Step 5: Calculate the Chi-Square value "manually":
Create a third table: use observed (O) and expected (E) values found above to calculate the value in each cell of the new table, using the Chi-Test formula (O-E)2/E, as follows:

CHI-SQUARE	French	German	Italian	Total
Tenderloin	(O-E)²/E = 0.26	(O-E)²/E = 0.03	(O-E)²/E = 0.11	0.40
Marina	(O-E)²/E = 2.38	(O-E)²/E = 0.41	(O-E)²/E = 0.77	3.56
Other	(O-E)²/E = 0.24	(O-E)²/E = 0.14	(O-E)²/E = 0.01	0.39
Total	2.88	0.58	0.89	Σ = 4.35

Step 6: degrees of freedom, confidence level and critical Chi-Square values:
(See example 1 for details)
df = (# of nationalities - 1) x (# of neighborhoods - 1) = (3-1)x(3-1) = 4
This sample therefore has 4 degrees of freedom
The critical values of Chi-Square are as follows (see online table):

• For 99.9% certainty and df = 4: Chi-Square critical = 18.5
• For 99% certainty and df = 4, Chi-Square critical = 13.3
• For 95% certainty and df = 4, Chi-Square critical = 9.5

Step 7: Interpret your results
Let's compare the Chi-Square coefficient of the sample (step 5) with the critical value of Chi-Square (step 6) (see step 7 of example 1 for more information): Chi-Square = 4.35 < 9.5 (critical value for the lowest confidence level).
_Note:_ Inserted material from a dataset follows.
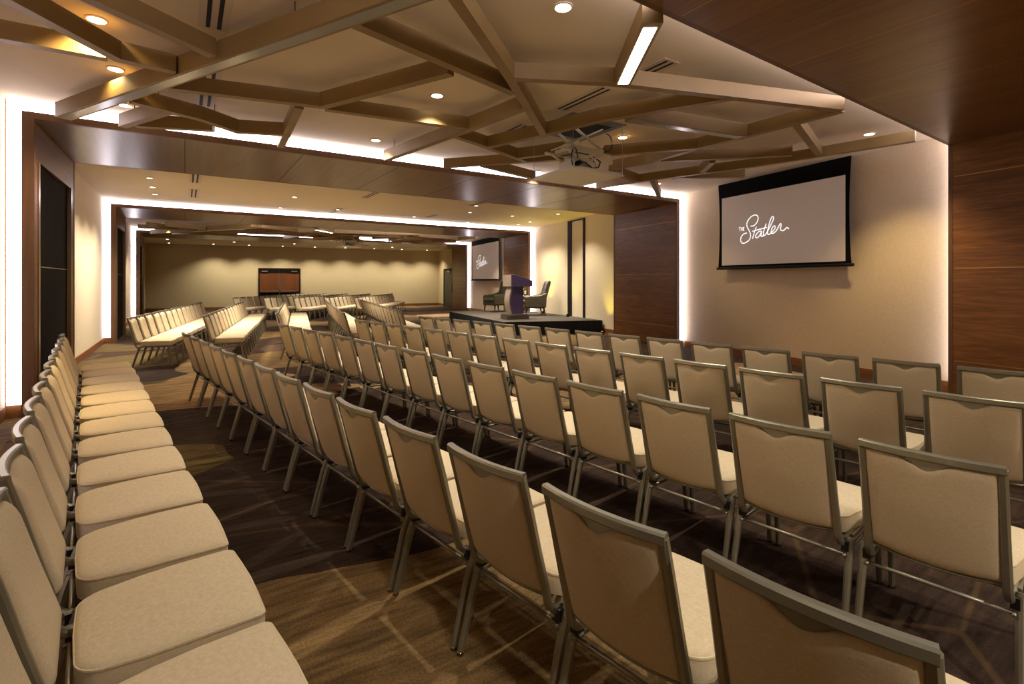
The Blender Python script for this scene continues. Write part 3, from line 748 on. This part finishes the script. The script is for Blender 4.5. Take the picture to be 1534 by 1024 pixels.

The confidence level is NOT met and the test is inconclusive: we cannot reject the Null Hypothesis, which means that the two attributes (nationality and preferred neighborhood to stay) are probably NOT related. Based on this sample, the nationality of tourists does not seem correlated with where they choose to stay in San Francisco. Since most tourist appear to choose to stay in the Tenderloin over the Marina regardless of their nationality, further analysis may try to explain this phenomenon: more hotels? Accessibility? Advertisement?